Traditionnellement, les rachats d’actions sont des stratégies plus courues aux États-Unis qu’en Europe. L’explication de cette différence tient essentiellement à des raisons fiscales. Les rachats d’actions génèrent principalement des gains en capitaux qui sont faiblement fiscalisés aux États-Unis, contrairement aux dividendes qui entrent dans l’impôt sur le revenu et qui sont lourdement taxés. La préférence des entreprises américaines pour le «share buyback» se lit en partie dans le «payout ratio» (lire ci-dessous) de l’indice S&P qui s’élevait à seulement 45,5%, contre plus de 70% pour le SMI.

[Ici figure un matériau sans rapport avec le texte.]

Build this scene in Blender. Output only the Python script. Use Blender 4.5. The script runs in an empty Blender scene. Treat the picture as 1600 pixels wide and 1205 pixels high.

Autre avantage d’un rachat d’actions par rapport au versement d’un dividende: le premier ne fait pas baisser le cours de bourse contrairement au second. En rachetant puis en détruisant des titres en circulation, l’entreprise fait monter la valeur unitaire du titre en assurant à ses détenteurs une part plus grande de l’entreprise, et donc une restitution plus importante de ses bénéfices. À contrario, le versement d’un dividende pèse sur le prix d’une action, car l’opération se traduit par une sortie du cash, et donc une diminution de la valeur de l’entreprise pour un nombre d’actions qui, de son côté, n’a pas varié.